God of War (2018)

This year, I’ve been left feeling underwhelmed with a lot of new releases. While I didn’t find any game to be unenjoyable, I failed to find a game that I felt was truly remarkable. Thankfully, the latest God of War has changed that.

God of War sees the return of Kratos after a five-year hiatus. This time around Kratos is older and after getting his revenge on the Olympian gods, has since relocated to the world of the Norse gods where he takes care of his young son Atreus. The world of the Norse gods is dangerous and full of many threats, and so Kratos must teach his son how to survive in a world that is always against them.
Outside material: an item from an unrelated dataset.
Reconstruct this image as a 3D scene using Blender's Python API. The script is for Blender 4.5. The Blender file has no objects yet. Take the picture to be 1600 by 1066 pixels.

It’s a narrative that manages to stay interesting and exciting over the course of the 15-hour play-time. I had previously never cared for the God of War series, and I wasn’t a fan of Kratos in the slightest, but he’s easily my favourite character this time around. I won’t go too far into spoiler territory, but having to raise Atreus allows Sony Santa Monica to show another side of Kratos that we’ve never seen before, and it works perfectly.

Sony Santa Monica should also receive high praise for their environmental design. The locations in God of War are without a doubt some of the greatest that I’ve ever seen in a video game. Each area has its own character to it that sets it apart from the rest, and if you’re anything like me, you’ll have a hard time picking one that you think is the best.
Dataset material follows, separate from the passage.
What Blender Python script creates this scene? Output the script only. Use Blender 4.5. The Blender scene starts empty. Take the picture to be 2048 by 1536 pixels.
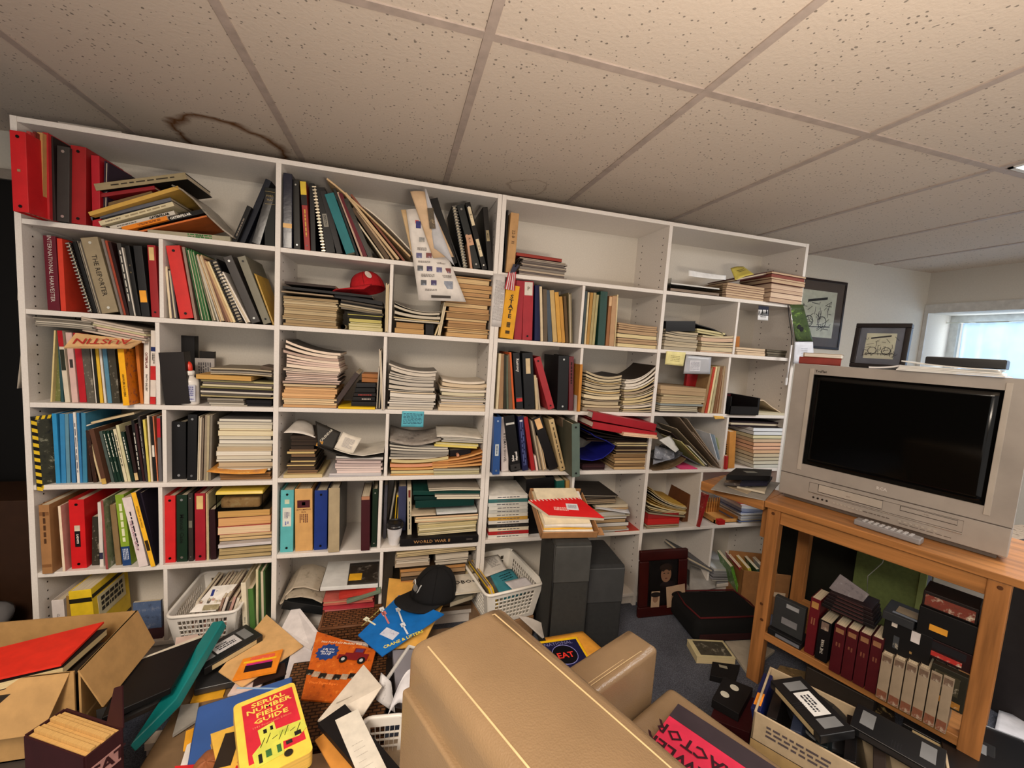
import bpy, bmesh, math, random
from mathutils import Vector, Matrix
SC=bpy.context.scene; COL=SC.collection
rnd=random.Random(7)
# ---------------- camera, light, exposure ----------------
F=836.74; EYE=1.23
RM=((0.964358,-0.256358,0.065528),(0.03839,-0.10947,-0.993248),(0.2618,0.960363,-0.095727))  # camera right, down, forward
cd=bpy.data.cameras.new('camera'); cam=bpy.data.objects.new('camera',cd); COL.objects.link(cam)
cd.sensor_fit='HORIZONTAL'; cd.sensor_width=36; cd.lens=F/2048*36; cd.clip_start=.02
cam.matrix_world=Matrix(((RM[0][0],-RM[1][0],-RM[2][0],0),(RM[0][1],-RM[1][1],-RM[2][1],0),(RM[0][2],-RM[1][2],-RM[2][2],EYE),(0,0,0,1)))
SC.camera=cam
SC.view_settings.view_transform='Standard'; SC.view_settings.look='None'; SC.view_settings.gamma=1
SC.view_settings.use_curve_mapping=False; SC.view_settings.exposure=0.32
w=bpy.data.worlds.new('world'); SC.world=w; w.use_nodes=True
w.node_tree.nodes['Background'].inputs[0].default_value=(1,.93,.86,1); w.node_tree.nodes['Background'].inputs[1].default_value=.8
def area(name,loc,rot,sx,sy,power,col):
    l=bpy.data.lights.new(name,'AREA'); l.shape='RECTANGLE'; l.size=sx; l.size_y=sy; l.energy=power; l.color=col
    o=bpy.data.objects.new(name,l); COL.objects.link(o); o.location=loc; o.rotation_euler=rot; return o
FL=-.02; CEIL=1.952; YF=1.7188; YB=1.985; WB=2.28; WR=3.792
area('ceiling_lamp_light',(-.75,-.55,CEIL-.03),(0,0,0),.55,1.1,62,(1,.87,.72))
area('ceiling_lamp_light',(2.31,.44,CEIL-.03),(0,0,0),.5,1.1,20,(1,.97,.93))
area('window_daylight',(WR+.235,1.6,1.41),(0,math.radians(90),0),.44,1.2,7,(.78,.89,1))
area('added_ceiling_uplight',(.35,-.35,1.02),(math.radians(180),0,0),.3,.3,36,(1,.86,.70))  # added unseen uplight that brightens the ceiling
# ---------------- pixel helpers: a pixel on a real plane gives a world point ----------------
def ray(u,v):
    a=(u-1024)/F; b=(v-768)/F
    return Vector([RM[0][i]*a+RM[1][i]*b+RM[2][i] for i in range(3)])
CP=Vector((0,0,EYE))
def at(u,v,X=None,Y=None,Z=None):
    r=ray(u,v); t=Y/r.y if Y is not None else (X/r.x if X is not None else (Z-EYE)/r.z)
    return CP+r*t
def on(u,v,p,n):
    r=ray(u,v); return CP+r*((Vector(p)-CP).dot(n)/r.dot(n))
def Xu(u,y,z):
    a=(u-1024)/F; z=z-EYE
    return -((RM[0][1]-a*RM[2][1])*y+(RM[0][2]-a*RM[2][2])*z)/(RM[0][0]-a*RM[2][0])
REG=(0,0,1)
def reg(x,y,s):
    global REG; REG=(x,y,s)
def g(u,v): return REG[0]+u/REG[2], REG[1]+v/REG[2]
# ---------------- materials ----------------
MC={}
def lin(c):
    return tuple(((x/255)/12.92 if x/255<=.04045 else (((x/255)+.055)/1.055)**2.4) for x in c)
def NT(m): return m.node_tree.nodes,m.node_tree.links
def MAT(c,kind='plain',rough=.55,c2=None,c3=None):
    key=(tuple(c),kind,rough,c2,c3)
    if key in MC: return MC[key]
    m=bpy.data.materials.new(kind+'_%d_%d_%d'%tuple(c)); m.use_nodes=True; N,L=NT(m); P=N['Principled BSDF']
    a=lin(c); lu=.3*a[0]+.6*a[1]+.1*a[2]; kk=.34+.66*min(1,lu/.10); a=tuple(x*kk for x in a); P.inputs['Roughness'].default_value=rough; P.inputs['Specular IOR Level'].default_value=.5 if kind in('gloss','leather','plastic','screen','metal') else .28
    def nd(t,**k):
        n=N.new(t)
        for q,v in k.items(): setattr(n,q,v)
        return n
    tc=nd('ShaderNodeTexCoord'); mp=nd('ShaderNodeMapping'); L.new(tc.outputs['Object'],mp.inputs['Vector'])
    def noise(sc,det=3,vec=None,ro=.55):
        n=nd('ShaderNodeTexNoise'); n.inputs['Scale'].default_value=sc; n.inputs['Detail'].default_value=det; n.inputs['Roughness'].default_value=ro
        L.new((vec or mp).outputs[0],n.inputs['Vector']); return n
    def ramp(src,stops,interp='LINEAR'):
        r=nd('ShaderNodeValToRGB'); e=r.color_ramp.elements; r.color_ramp.interpolation=interp
        while len(e)<len(stops): e.new(.5)
        for i,(p,cc) in enumerate(stops): e[i].position=p; e[i].color=(*cc,1)
        L.new(src,r.inputs['Fac']); return r
    def bump(src,st,dist=.001):
        b=nd('ShaderNodeBump'); b.inputs['Strength'].default_value=st; b.inputs['Distance'].default_value=dist
        L.new(src,b.inputs['Height']); L.new(b.outputs[0],P.inputs['Normal'])
    mul=lambda k:tuple(min(1,x*k) for x in a)
    if kind in('plain','gloss','vinyl','cloth','plastic'):
        n=noise({'plain':25,'gloss':12,'vinyl':18,'cloth':60,'plastic':8}[kind],4)
        r=ramp(n.outputs['Fac'],[(.3,mul(.86)),(.7,mul(1.1))]); L.new(r.outputs[0],P.inputs['Base Color'])
        if kind=='gloss': P.inputs['Roughness'].default_value=.22; bump(n.outputs['Fac'],.3,.004)
        if kind=='vinyl':
            n2=noise(700,2); P.inputs['Roughness'].default_value=.42; bump(n2.outputs['Fac'],.35,.0006)
        if kind=='cloth':
            n2=noise(900,2); P.inputs['Roughness'].default_value=.9; bump(n2.outputs['Fac'],.5,.001)
        if kind=='plastic': P.inputs['Roughness'].default_value=.32
    elif kind in('pgx','pgz'):
        mp.inputs['Scale'].default_value=(900,3,3) if kind=='pgx' else (3,3,900)
        n=noise(1,3); r=ramp(n.outputs['Fac'],[(.25,mul(.62)),(.5,mul(.98)),(.75,mul(1.12))]); L.new(r.outputs[0],P.inputs['Base Color'])
        P.inputs['Roughness'].default_value=.85; bump(n.outputs['Fac'],.25,.0008)
    elif kind=='photo':
        b=lin(c2 or (200,190,170)); d=lin(c3 or (60,60,50))
        n=noise(34,6,ro=.7); r=ramp(n.outputs['Fac'],[(.3,d),(.45,a),(.55,a),(.68,b)]); L.new(r.outputs[0],P.inputs['Base Color'])
        P.inputs['Roughness'].default_value=.3
    elif kind=='wood':
        mp.inputs['Scale'].default_value=(6,6,60) if c2 is None else c2
        n=noise(1.3,5); r=ramp(n.outputs['Fac'],[(.3,mul(.6)),(.55,a),(.75,mul(1.25))]); L.new(r.outputs[0],P.inputs['Base Color'])
        P.inputs['Roughness'].default_value=rough; bump(n.outputs['Fac'],.1,.001)
    elif kind=='shelf':
        n=noise(180,3); r=ramp(n.outputs['Fac'],[(.35,mul(.93)),(.65,a)]); L.new(r.outputs[0],P.inputs['Base Color']); P.inputs['Roughness'].default_value=.5
        n2=noise(5,3); n2.inputs['Distortion'].default_value=.3
        bump(n.outputs['Fac'],.12,.0006)
    elif kind=='leather':
        n=noise(5,4); r=ramp(n.outputs['Fac'],[(.3,mul(.82)),(.7,mul(1.08))]); L.new(r.outputs[0],P.inputs['Base Color'])
        v=nd('ShaderNodeTexVoronoi'); v.inputs['Scale'].default_value=420; L.new(mp.outputs[0],v.inputs['Vector'])
        n3=noise(14,5); ad=nd('ShaderNodeMath',operation='MULTIPLY_ADD'); L.new(v.outputs['Distance'],ad.inputs[0]); ad.inputs[1].default_value=.22; L.new(n3.outputs['Fac'],ad.inputs[2])
        bump(ad.outputs[0],.35,.004); P.inputs['Roughness'].default_value=.27
    elif kind=='carpet':
        n=noise(260,3); n2=noise(6,3); mx=nd('ShaderNodeMath',operation='MULTIPLY_ADD'); L.new(n2.outputs['Fac'],mx.inputs[0]); mx.inputs[1].default_value=.35; L.new(n.outputs['Fac'],mx.inputs[2])
        r=ramp(mx.outputs[0],[(.45,mul(.45)),(.68,a),(.9,mul(1.7))]); L.new(r.outputs[0],P.inputs['Base Color']); P.inputs['Roughness'].default_value=.95; bump(n.outputs['Fac'],.9,.006)
    elif kind=='tile':
        v=nd('ShaderNodeTexVoronoi'); v.inputs['Scale'].default_value=74; v.inputs['Randomness'].default_value=1
        wn=noise(14,2); ad=nd('ShaderNodeVectorMath',operation='MULTIPLY_ADD'); L.new(wn.outputs['Color'],ad.inputs[0]); ad.inputs[1].default_value=(.03,.03,.02); L.new(mp.outputs[0],ad.inputs[2]); L.new(ad.outputs[0],v.inputs['Vector'])
        s=nd('ShaderNodeSeparateColor'); L.new(v.outputs['Color'],s.inputs[0])
        th=nd('ShaderNodeMath',operation='MULTIPLY'); L.new(s.outputs[0],th.inputs[0]); th.inputs[1].default_value=.26
        lt=nd('ShaderNodeMath',operation='LESS_THAN'); L.new(v.outputs['Distance'],lt.inputs[0]); L.new(th.outputs[0],lt.inputs[1])
        # brown water rings (real stains on the tiles)
        geo=nd('ShaderNodeNewGeometry'); fac=None
        nw=noise(9,3,geo)
        for (cx,cy,rr,wd,st) in ((-.68,2.0,.185,.026,1.0),(.54,1.95,.088,.008,.35)):
            d=nd('ShaderNodeVectorMath',operation='DISTANCE'); L.new(geo.outputs['Position'],d.inputs[0]); d.inputs[1].default_value=(cx,cy,CEIL)
            sh=nd('ShaderNodeMath',operation='MULTIPLY_ADD'); L.new(nw.outputs['Fac'],sh.inputs[0]); sh.inputs[1].default_value=.09; L.new(d.outputs['Value'],sh.inputs[2])
            ab=nd('ShaderNodeMath',operation='SUBTRACT'); L.new(sh.outputs[0],ab.inputs[0]); ab.inputs[1].default_value=rr+.045
            a2=nd('ShaderNodeMath',operation='ABSOLUTE'); L.new(ab.outputs[0],a2.inputs[0])
            mr=nd('ShaderNodeMapRange'); mr.inputs['From Min'].default_value=wd; mr.inputs['From Max'].default_value=0; mr.inputs['To Min'].default_value=0; mr.inputs['To Max'].default_value=st; L.new(a2.outputs[0],mr.inputs['Value'])
            if fac is None: fac=mr
            else:
                mx=nd('ShaderNodeMath',operation='MAXIMUM'); L.new(fac.outputs[0],mx.inputs[0]); L.new(mr.outputs[0],mx.inputs[1]); fac=mx
        m1=nd('ShaderNodeMix',data_type='RGBA'); m1.inputs['A'].default_value=(*a,1); m1.inputs['B'].default_value=(*lin((112,70,30)),1); L.new(fac.outputs[0],m1.inputs['Factor'])
        m2=nd('ShaderNodeMix',data_type='RGBA'); L.new(m1.outputs['Result'],m2.inputs['A']); m2.inputs['B'].default_value=(*mul(.4),1); L.new(lt.outputs[0],m2.inputs['Factor'])
        L.new(m2.outputs['Result'],P.inputs['Base Color']); P.inputs['Roughness'].default_value=.95
        b=noise(90,4); bump(b.outputs['Fac'],.5,.002)
    elif kind=='wall':
        n=noise(120,3); r=ramp(n.outputs['Fac'],[(.3,mul(.94)),(.7,a)]); L.new(r.outputs[0],P.inputs['Base Color']); bump(n.outputs['Fac'],.2,.001); P.inputs['Roughness'].default_value=.8
    elif kind=='metal':
        P.inputs['Metallic'].default_value=.85; P.inputs['Roughness'].default_value=rough
        n=noise(20,3); r=ramp(n.outputs['Fac'],[(.3,mul(.85)),(.7,a)]); L.new(r.outputs[0],P.inputs['Base Color'])
    elif kind=='glass':
        P.inputs['Base Color'].default_value=(*a,1); P.inputs['Transmission Weight'].default_value=1.0; P.inputs['Specular IOR Level'].default_value=.3; P.inputs['Roughness'].default_value=.08; P.inputs['IOR'].default_value=1.15
        n=noise(6,2); bump(n.outputs['Fac'],.1,.002)
    elif kind=='screen':
        n=noise(2,2); r=ramp(n.outputs['Fac'],[(.3,mul(.9)),(.7,a)]); L.new(r.outputs[0],P.inputs['Base Color']); P.inputs['Roughness'].default_value=.1; P.inputs['Specular IOR Level'].default_value=.25
    elif kind=='emit':
        n=noise(1,2); r=ramp(n.outputs['Fac'],[(.2,mul(.97)),(.8,a)]); L.new(r.outputs[0],P.inputs['Base Color']); L.new(r.outputs[0],P.inputs['Emission Color']); P.inputs['Emission Strength'].default_value=rough
    elif kind=='curtain':
        n=noise(9,3); r=ramp(n.outputs['Fac'],[(.3,mul(.9)),(.7,a)]); L.new(r.outputs[0],P.inputs['Base Color']); P.inputs['Roughness'].default_value=.8
        t=nd('ShaderNodeBsdfTranslucent'); L.new(r.outputs[0],t.inputs['Color']); mx=nd('ShaderNodeMixShader'); mx.inputs[0].default_value=.6
        L.new(P.outputs[0],mx.inputs[1]); L.new(t.outputs[0],mx.inputs[2]); L.new(mx.outputs[0],N['Material Output'].inputs['Surface'])
    elif kind=='weave':
        br=nd('ShaderNodeTexBrick'); br.inputs['Scale'].default_value=22; br.inputs['Mortar Size'].default_value=.045; br.inputs['Color1'].default_value=(*a,1); br.inputs['Color2'].default_value=(*mul(.6),1); br.inputs['Mortar'].default_value=(*mul(.12),1)
        cx=nd('ShaderNodeSeparateXYZ'); L.new(mp.outputs[0],cx.inputs[0]); cb=nd('ShaderNodeCombineXYZ'); L.new(cx.outputs[0],cb.inputs[0]); ad=nd('ShaderNodeMath',operation='ADD'); L.new(cx.outputs[1],ad.inputs[0]); L.new(cx.outputs[2],ad.inputs[1]); L.new(ad.outputs[0],cb.inputs[1]); L.new(cb.outputs[0],br.inputs['Vector'])
        L.new(br.outputs['Color'],P.inputs['Base Color']); bump(br.outputs['Fac'],-.6,.004); P.inputs['Roughness'].default_value=.7
    elif kind=='wicker':
        mp.inputs['Scale'].default_value=(14,14,26); wv=nd('ShaderNodeTexWave'); wv.wave_type='BANDS'; wv.bands_direction='Z'; wv.inputs['Scale'].default_value=1.6; wv.inputs['Distortion'].default_value=3.5; wv.inputs['Detail'].default_value=2; wv.inputs['Detail Scale'].default_value=2.2
        L.new(mp.outputs[0],wv.inputs['Vector']); r=ramp(wv.outputs['Fac'],[(.15,mul(.12)),(.5,mul(.8)),(.8,mul(1.2))]); L.new(r.outputs[0],P.inputs['Base Color']); bump(wv.outputs['Fac'],.9,.01)
    MC[key]=m; return m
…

Combat in God of War is an entertaining affair. Thanks to some RPG elements that have been implemented into the game, players are able to tailor Kratos’ abilities to suit their playstyle. They can further their focus by personalising their armour choices too. I tended to focus on armour that enhanced my combat abilities, but you can also focus on rune enhancements if you so choose.

Admittedly, I did find myself thinking that some encounters could have been designed better to provide a better experience. In particular, going up against trolls felt like a slog, and they occurred far too often for my liking. This is only a small issue in the grand scheme of things, and it doesn’t detract from the game enough for it to be considered a serious issue, especially when you factor in how fun other enemies are to take on.
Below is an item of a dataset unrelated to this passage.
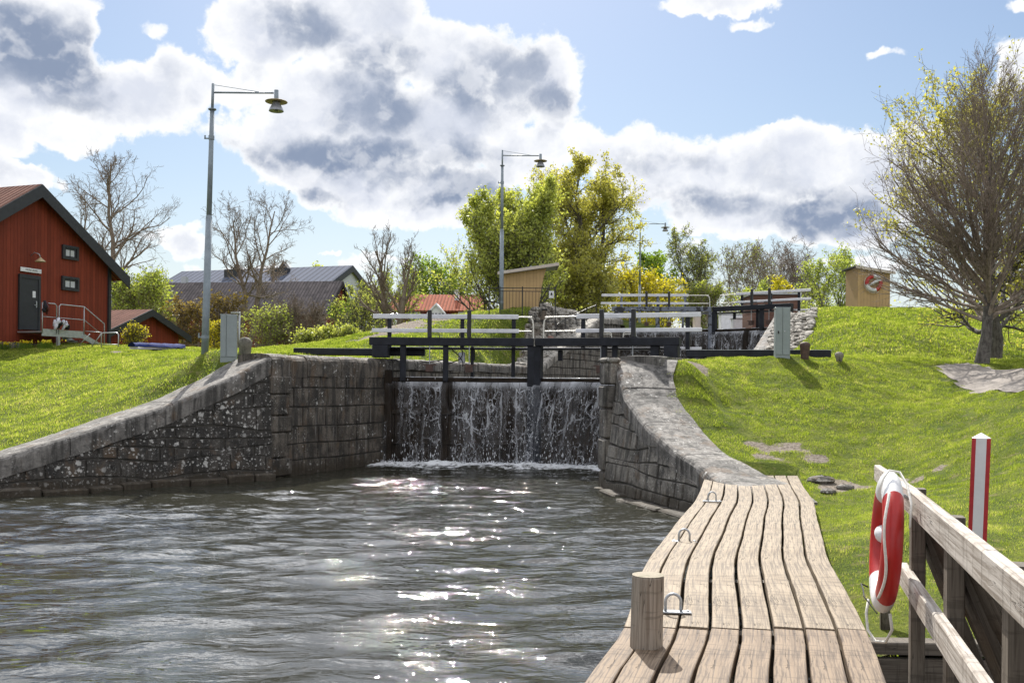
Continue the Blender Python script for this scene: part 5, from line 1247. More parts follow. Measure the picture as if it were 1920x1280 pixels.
# pale far-off van/boat shapes glimpsed behind the hill
for (px0, px1, py0, py1, d, lab) in ((690, 738, 597, 611, 78, 'low white building glimpsed under the bare forked tree'),):
    a, b = W(px0, py1, d), W(px1, py0, d); R6 = thing('white_shed', lab, 'outbuilding', (a.x, a.y, 2.6)); MB().box(((b.x - a.x) / 2, 1.5, (b.z - 2.6) / 2), (b.x - a.x, 3, b.z - 2.6)).build('wall', M_white, R6); MB().prism([(0 - .2, -.2, b.z - 2.6), (b.x - a.x + .2, -.2, b.z - 2.6), (b.x - a.x + .2, 1.5, b.z - 2.6 + .5), (-.2, 1.5, b.z - 2.6 + .5)], (0, 0, .08)).build('roof', M_galv, R6)

# ------------------------------------------------------------------ ochre shelters
def shelter():
    d = 41; a = W(943, 583, d); b = W(1009, 583, d); z = gz((a.x + b.x) / 2, d) - .1; R = thing('open_shelter', 'ochre open-fronted shelter with slanting roof on the hilltop', 'shelter', (a.x, a.y, z)); w = b.x - a.x
    hL = W(943, 514, d).z - z; xR = W(1024, 505, d).x - a.x; hR = W(1024, 503, d).z - z; dp = 1.5
    for yy in (0, dp): MB().prism([(0, yy, 0), (w, yy, 0), (W(1016, 540, d).x - a.x, yy, (W(1016, 535, d).z - z)), (xR, yy, hR), (0, yy, hL)], (0, .06, 0)).build('side_wall', M_ochre, R)
    MB().box((.03, dp / 2 + .03, hL / 2), (.06, dp, hL)).build('back_wall', M_ochre_y, R)
    t = W(933, 516, d); u = W(1044, 499, d); sl = (u.z - t.z) / (u.x - t.x)
    x0, x1 = t.x - a.x, u.x - a.x + .05; z0 = hL + .03 + sl * x0 * .5; z1 = z0 + (x1 - x0) * sl * .97
    MB().prism([(x0, -.25, z0), (x1, -.25, z1), (x1, -.25, z1 + .07), (x0, -.25, z0 + .07)], (0, dp + .55, 0)).build('roof', M_galv, R)
    MB().prism([(x0, -.28, z0 - .06), (x1, -.28, z1 - .06), (x1, -.28, z1 + .06), (x0, -.28, z0 + .06)], (0, .028, 0)).build('fascia', M_fascia, R)
    MB().prism([(x1, -.28, z1 - .06), (x1 + .03, -.28, z1 - .06), (x1 + .03, -.28, z1 + .07), (x1, -.28, z1 + .07)], (0, dp + .6, 0)).build('fascia', M_fascia, R)
    MB().box((w * .55, dp / 2 + .1, .42), (w * .5, .5, .06)).box((w * .4, dp / 2 + .1, .2), (.06, .4, .4)).build('bench', M_brace_plain, R)
    c = W(1014, 570, d - .6); q = W(1015, 583, d - .6); zz = gz(q.x, q.y)
    R2 = thing('low_cupboard', 'small grey-brown box standing at the open end of the ochre shelter', 'box', (q.x, q.y, zz)); MB().box((0, 0, .2), (.42, .35, .42), bev=.02).build('body', M_brace_plain, R2); MB().box((0, 0, .43), (.5, .42, .05), bev=.01).build('lid', M_dark, R2)
    q = W(1031, 583, d - .5); zz = gz(q.x, q.y)
    R3 = thing('stone_bollard', 'squat rounded brick-red bollard behind the sign on the iron fence', 'bollard', (q.x, q.y, zz)); MB().lathe([(.2, -.1), (.2, .18), (.17, .25), (.08, .29), (.01, .30)], (0, 0, 0), 18).build('stone', M_rust_l, R3, smooth=True)
M_fascia = simple('pale_fascia', (.55, .48, .42), .6, var=.1); M_brace_plain = simple('grey_brown_wood', (.16, .13, .10), .8); M_rust_l = simple('red_brown_stone', (.26, .15, .12), .85, var=.3)
shelter()
def right_shed():
    d = 44; a = W(1608, 579, d); b = W(1668.5, 579, d); z = min(gz(a.x, a.y), gz(b.x, b.y)) - .12; w = b.x - a.x; R = thing('lifebuoy_shed', 'narrow ochre shed with sloping roof on the right hilltop', 'shed', (a.x, a.y, z))
    hL = W(1608, 501, d).z - z; hR = W(1668, 511, d).z - z
    MB().prism([(0, 0, 0), (w, 0, 0), (w, 0, hR), (0, 0, hL)], (0, 1.6, 0)).build('wall', M_ochre, R)
    sl = (hR - hL) / w; MB().prism([(-.13, -.15, hL - sl * .13), (w + .16, -.15, hR + sl * .16), (w + .16, -.15, hR + sl * .16 + .06), (-.13, -.15, hL - sl * .13 + .06)], (0, 1.95, 0)).build('roof', M_red_trim, R)
    MB().prism([(-.15, -.18, hL - sl * .15 - .07), (w + .18, -.18, hR + sl * .18 - .07), (w + .18, -.18, hR + sl * .18 + .04), (-.15, -.18, hL - sl * .15 + .04)], (0, .028, 0)).build('fascia', M_fascia, R)
    c = W(1638, 531, d - .08); Rb, exb, upb = lifebuoy('red and white lifebuoy hanging on the wall of the ochre shed', (c.x, c.y - .03, c.z), (0, -1, 0), .315, .085, dict(segs=[(rad(55), rad(150), M_bwhite, 'white_band'), (rad(150), rad(240), M_bwhite, 'white_band'), (rad(240), rad(330), M_bred, 'red_band'), (rad(-30), rad(55), M_bwhite, 'white_band')][:0] + [(rad(20), rad(95), M_bwhite, 'white_band'), (rad(95), rad(190), M_bred, 'red_band'), (rad(190), rad(290), M_bwhite, 'white_band'), (rad(290), rad(380), M_bred, 'red_band')]))
    g = MB(); s = -1
    p1 = Vector((-.24, -.02, -.11)); p2 = Vector((.24, -.02, .13)); g.tube([p1, (p1 + p2) / 2 - Vector((.05, 0, .02)), (p1 + p2) / 2 + Vector((.08, 0, .06)), p2], [.03, .07, .07, .035], 10); g.build('float_light', M_bwhite, Rb, smooth=True)
    g = MB().tube([Vector((math.cos(t) * .44, -.02, math.sin(t) * .44)) for t in np.linspace(rad(120), rad(300), 24)], .008, 6); g.build('grab_rope', M_rope, Rb, smooth=True)
right_shed()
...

God of War is a game that succeeds in just about every aspect. Not only does the game provide an engrossing narrative, but it also has some great gameplay to match. From the games that I’ve played, God of War is easily the best to release this year. God of War is easily one of the best games of 2018, and by the years end it could very well stand as the greatest game. Whether you’re a fan of the series or a newcomer, God of War is a game that you need to play.